I agree with Stallman that creative or deciding people should have their own webpage, where all is 100% as they want it to be, where every link breathes of their own personality, where there is no restriction in their liberty of speech or opinion.

However it's technically demanding and most people who should/would have such a page, usually just postpone it to a receding future, give up or go along with a pitiful, static, immutable, atrophied and outdated page. Google+ (and google profiles, one of the subset of the tools that powers the whole thing) make it possible to maintain a decent webpage.
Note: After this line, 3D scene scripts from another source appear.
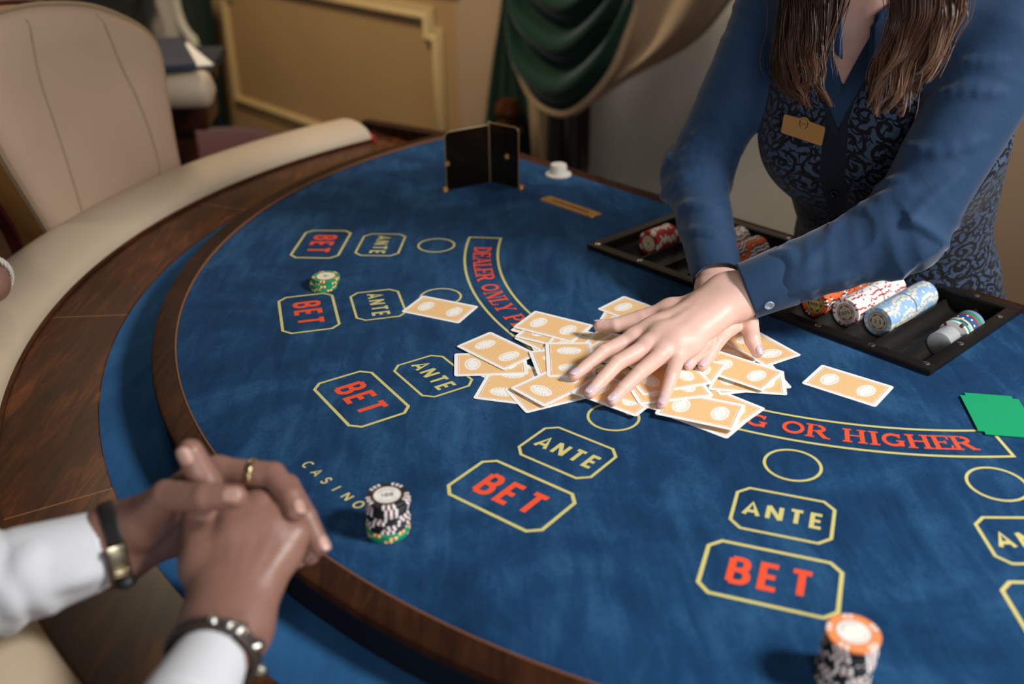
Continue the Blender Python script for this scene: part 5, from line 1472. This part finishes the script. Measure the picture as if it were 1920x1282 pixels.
# hair: many thin locks over a dark mass
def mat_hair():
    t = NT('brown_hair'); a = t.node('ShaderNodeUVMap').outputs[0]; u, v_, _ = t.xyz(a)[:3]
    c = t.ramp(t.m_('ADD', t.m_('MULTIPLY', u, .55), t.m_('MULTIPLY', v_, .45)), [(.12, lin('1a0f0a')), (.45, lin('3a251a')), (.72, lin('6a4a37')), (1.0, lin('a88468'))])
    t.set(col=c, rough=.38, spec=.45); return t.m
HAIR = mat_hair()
hv = []; hf = []; huv = []
def strand(pts, r, shade):
    b = len(hv); v, f = tube(pts, [r * (1 - .75 * (i / (len(pts) - 1)) ** 3) for i in range(len(pts))], 3, False, False)
    n = len(pts)
    for i in range(n):
        for j in range(3): huv.append((shade, i / (n - 1)))
    hv.extend([p + np.array([0, 0, T]) for p in v]); hf.extend([tuple(i + b for i in q) for q in f])
def lock(sgn, ctrl, count, n_depth, clumps=16):
    """ctrl: centre line as (px, py, half width px) from top to tip; strands gather into clumps with their own length and wave"""
    cl = []
    for c in range(clumps):
        o_ = -1.05 + 2.1 * (c + .5) / clumps + RNG.uniform(-.08, .08)
        cl.append((o_, RNG.uniform(.70, 1.0) if c % 3 else 1.0, RNG.uniform(0, 6.28), RNG.uniform(7, 16), RNG.uniform(4.5, 8.0), RNG.uniform(0, 1), RNG.uniform(-.35, .35)))
    for q in range(count):
        fly = RNG.random() < .05
        o_, tl_, ph, am, wf, lay, sw_ = cl[int(RNG.integers(clumps))]
        j = RNG.normal(0, .16) * (2.2 if fly else 1); j2 = RNG.normal(0, 1); shade = RNG.random(); a2 = RNG.uniform(0, 6.28)
        tmax = tl_ * RNG.uniform(.86, 1.0)
        P = [HEAD + HX * sgn * (.070 + .010 * lay) + HZ * (.07 - .03 * abs(o_)) + FD * (.045 * o_ - .005)]
        nn = 18
        for i in range(nn):
            t = i / (nn - 1) * tmax; k = t * (len(ctrl) - 1); a = min(int(k), len(ctrl) - 2); fr = k - a
            c = [ctrl[a][z] * (1 - fr) + ctrl[a + 1][z] * fr for z in range(3)]
            gather = 1 - .78 * (t / tmax) ** 3 if not fly else 1.2
            x = c[0] + (o_ + sw_ * t * t) * c[2] + j * c[2] * gather + am * math.sin(wf * t * 1.6 + ph) * (.15 + t) + j2 * 1.2 * math.sin(t * 9 + a2)
            y = c[1] + am * .35 * math.cos(wf * t * 1.5 + ph) * t + (14 * t * math.sin(a2) if fly else 0)
            dep = n_depth(t) - .018 * (1 - .5 * o_ * o_) * (.3 + lay) - .006 * math.sin(wf * t * 1.4 + ph * 1.3) - .004 * j2 * gather * .5
            P.append(N_(x, y, dep))
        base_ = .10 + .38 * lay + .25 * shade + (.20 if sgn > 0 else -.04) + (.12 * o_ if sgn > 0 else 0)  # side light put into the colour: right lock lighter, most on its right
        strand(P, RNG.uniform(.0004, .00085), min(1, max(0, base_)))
nd = lambda t: 1.118 - .040 * t
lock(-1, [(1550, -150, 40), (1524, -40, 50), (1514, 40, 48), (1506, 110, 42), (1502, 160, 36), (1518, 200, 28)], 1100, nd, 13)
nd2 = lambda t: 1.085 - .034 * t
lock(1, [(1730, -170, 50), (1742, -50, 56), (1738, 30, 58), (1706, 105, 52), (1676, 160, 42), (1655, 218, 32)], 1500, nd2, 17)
# cap of hair over the head
for q in range(900):
    a = RNG.uniform(0, 2 * PI); e = RNG.uniform(0, 1)
    fr_ = math.cos(a)
    if fr_ > .55: continue
    P = []
    for i in range(9):
        t = i / 8; pol_ = .05 + t * (1.75 if fr_ < 0 else 1.35)
        d_ = HX * math.sin(a) * math.sin(pol_) * .084 + FD * math.cos(a) * math.sin(pol_) * .100 + HZ * math.cos(pol_) * .108
        P.append(HEAD + HZ * .022 - FD * .012 + d_ * (1 + .03 * e) - HZ * (.05 * t if fr_ < 0 else 0))
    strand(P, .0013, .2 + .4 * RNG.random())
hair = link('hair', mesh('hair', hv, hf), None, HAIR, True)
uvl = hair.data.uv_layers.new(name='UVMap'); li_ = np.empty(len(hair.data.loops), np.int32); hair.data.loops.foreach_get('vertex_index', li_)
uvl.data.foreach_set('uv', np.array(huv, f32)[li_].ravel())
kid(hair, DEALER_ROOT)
hair['kind'] = 'stuff'
# name badge pinned to the vest
cpt = march(vfn, 1509, 243, .8, 2.0); bn = grad(vfn, cpt, .01)
bq = []
for q in ((1474, 213), (1552, 238), (1541, 272), (1466, 247)):
    d_ = ray(*q); o_ = rel(CAM); t_ = ((cpt - o_) @ bn) / (d_ @ bn); bq.append(o_ + d_ * t_)
bc_ = sum(bq) / 4; bx = (bq[1] - bq[0]) + (bq[2] - bq[3]); bw = np.linalg.norm(bx) / 2; bx /= np.linalg.norm(bx); by = np.cross(bn, bx); bh = np.linalg.norm((bq[0] - bq[3]) @ by)
pl_ = rrect(bw, bh, .0022, 0, 4); top_arc = []
pts2 = [(x, y) for x, y, _ in pl_]
dome = [(.0085 * math.cos(math.radians(a)), bh / 2 - .0042 + .0085 * math.sin(math.radians(a))) for a in range(35, 146, 10)]
idx = [i for i, (x, y) in enumerate(pts2)]
poly = pts2[:4] + dome + pts2[4:]
v = [(x, y, 0) for x, y in poly] + [(x, y, .0014) for x, y in poly]; k = len(poly)
f = [tuple(range(k))[::-1], tuple(range(k, 2 * k))] + [(i, (i + 1) % k, k + (i + 1) % k, k + i) for i in range(k)]
badge = link('name_badge', mesh('name_badge', v, f), None, simple('gold_badge', 'b08448', .5, .06, 40, metal=.25))
frame_to(badge, bc_ + bn * .0022, bn, bx); kid(badge, DEALER_ROOT)
mb = MB()
for i, (pl, w_) in enumerate([(arc2(0, bh / 2 - .0046, .0068, .0068, 15, 165, 16), .0005), (arc2(0, bh / 2 - .0046, .0058, .0058, 150, 240, 10), .0011), (arc2(0, bh / 2 - .0046, .0058, .0058, -60, 30, 10), .0011), ([(-.002, bh / 2 - .0022), (-.0008, bh / 2 - .0022)], .0004), ([(.0004, bh / 2 - .0022), (.0022, bh / 2 - .0022)], .0004)] + [([(-.0036 + j * .0016, bh / 2 - .0046), (-.0026 + j * .0016, bh / 2 - .0046)], .0010) for j in range(5)]):
    vv, ff = ribbon(pl, w_); mb.add([(p[0], p[1], .00155 + i * 1e-5) for p in vv], ff)
em = mb.obj('emblem', INK_BLACK, None, False); em.parent = badge
# ---------------------------------------------------------------- the player: two clasped hands in white cuffs
SKIN_D = mat_skin('brown_skin', '8c685a', '704c40', .42)
SHIRT_W = mat_cloth('white_shirt_cotton', 'cdced2', .8, .04, 2600, .18, .1)
# right hand (near), its back towards us
PW = D(424, 1178, .735)
P_F = {'index': ([D(446, 962, .792), D(446, 922, .825), D(400, 950, .850), D(372, 978, .855)], [.0118, .0105, .0092, .0080]),
       'middle': ([D(488, 950, .796), D(486, 912, .832), D(436, 940, .860), D(398, 970, .868)], [.0120, .0108, .0094, .0082]),
       'ring': ([D(526, 962, .796), D(524, 920, .834), D(482, 950, .864), D(436, 985, .870)], [.0114, .0102, .0090, .0080]),
       'little': ([D(552, 1000, .790), D(556, 958, .828), D(524, 985, .858), D(486, 1005, .866)], [.0104, .0090, .0080, .0070])}
P_T = ([D(382, 1060, .772), D(376, 968, .788), D(386, 905, .775), D(357, 848, .768)], [.0165, .0132, .0122, .0104])
PFORE = D(345, 1330, .655)
psd = D(390, 1120, .75) - D(470, 1130, .75); psd /= np.linalg.norm(psd)
p_r0 = hand_fn(PW, psd * .0105, P_F, P_T, PFORE, .0145, .018, wr_r=.0165, f_r=.0200)
toward = rel(CAM) - D(470, 1000, .78); toward /= np.linalg.norm(toward)
def p_right(p):
    d = p_r0(p)
    for k in P_F:      # tendons and knuckles on the back of the hand
        a = PW * .66 + P_F[k][0][0] * .34 + toward * .0150; b = P_F[k][0][0] + toward * .0085
        d = smin(d, cone(p, a, b, .0028, .0058), .006)
        d = smin(d, ball(p, P_F[k][0][0] + toward * .0060, .0105 if k != 'index' else .0128), .007)
    return d
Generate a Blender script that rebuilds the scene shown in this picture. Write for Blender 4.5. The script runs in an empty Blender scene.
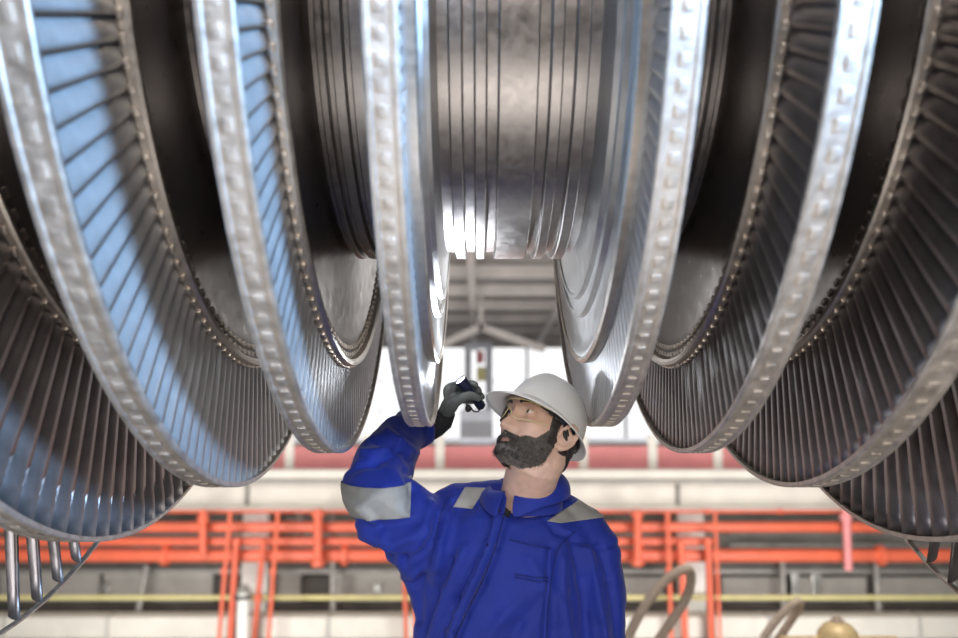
import bpy, bmesh, math, random
from mathutils import Vector, Matrix, noise
random.seed(7)
SC = bpy.context.scene
COL = SC.collection
PI = math.pi
# ------------------------------------------------------------------ camera numbers
FPX, W, H = 850.0, 958, 638
PITCH = 0.1026
CAMZ = 1.70

def at(u, v, Y):
    """world point seen at pixel (u, v) of the photograph at distance Y in front of the camera"""
    x = (u - W / 2) / FPX
    up = (H / 2 - v) / FPX
    dy = math.cos(PITCH) - up * math.sin(PITCH)
    dz = math.sin(PITCH) + up * math.cos(PITCH)
    t = Y / dy
    return Vector((x * t, Y, CAMZ + dz * t))

# ------------------------------------------------------------------ helpers
def tag(o, label=None, cat=None, group=None, kind=None):
    if label: o['label'] = label
    if cat: o['category'] = cat
    if group: o['group'] = group
    if kind: o['kind'] = kind
    return o

def empty(name, loc, label=None, cat=None, group=None):
    o = bpy.data.objects.new(name, None)
    COL.objects.link(o)
    o.location = loc
    o.empty_display_size = 0.1
    return tag(o, label, cat, group)

def link(name, me, parent=None, loc=None):
    o = bpy.data.objects.new(name, me)
    COL.objects.link(o)
    if parent is not None: o.parent = parent
    if loc is not None: o.location = loc
    return o

def mesh_of(name, verts, faces, m, smooth=True):
    me = bpy.data.meshes.new(name)
    me.from_pydata([tuple(v) for v in verts], [], faces)
    me.update()
    for mm in (m if isinstance(m, (list, tuple)) else [m]):
        me.materials.append(mm)
    if smooth: me.polygons.foreach_set('use_smooth', [True] * len(me.polygons))
    return me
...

Unless you have reasons to conceal everything about yourself (maybe you are paranoid? or shy to the point of social phobia?), you can now painlessly and with a nice looking result, start communicating with the World. You only have stuff to say to your friends? Fine, keep that confidential. Should you realize one bit of it appears more interesting, more general, well, make it Public, and start broadcasting! You've got a post you want to refer to later, just link to it:

https://plus.google.com/113703263025599260211/posts/e9AwXyiLcHK

or use the cute goo.gl url shortener: http://goo.gl/q6AM7. It feels so good...

Advertisements is another huge problem in facebook, where everything is squeezed to make profit, rather than to serve a community. There are no ads in G+, at least not yet. There are adds in many google products, like their search engine or in gmail. But frankly, they don't annoy me in the least. Almost, they are useful and informative. Let's make a test:

Google-vs-facebook-ads.png

Those are the ads I get in gmail (left) and facebook (right). Gmail is about recycling paper, something I was worrying a couple of paragraphs ago (remember goo.gl/q6AM7?), JAVA, C# and PHP, and some GUI stuff... Even some links on APS, PRB, etc., I wouldn't go as far as saying it's a dream world, but look at what we have in front: aggressive visual images of a terrifying, possibly face-mutilated clown, the type of car I don't stand in the street and retarded tee-shirts for retarded teenagers.

Going further would bring us into the details. The list doesn't stop there, but these are the essentials: a respectful service on the one hand—respectful of its users and of the glorious spirit that gave life to the Web in the first place—against an evil corporative, profit-oriented, abusive product on the other, that took advantage of an insight to exploit society and lure it into decadence and imbecility.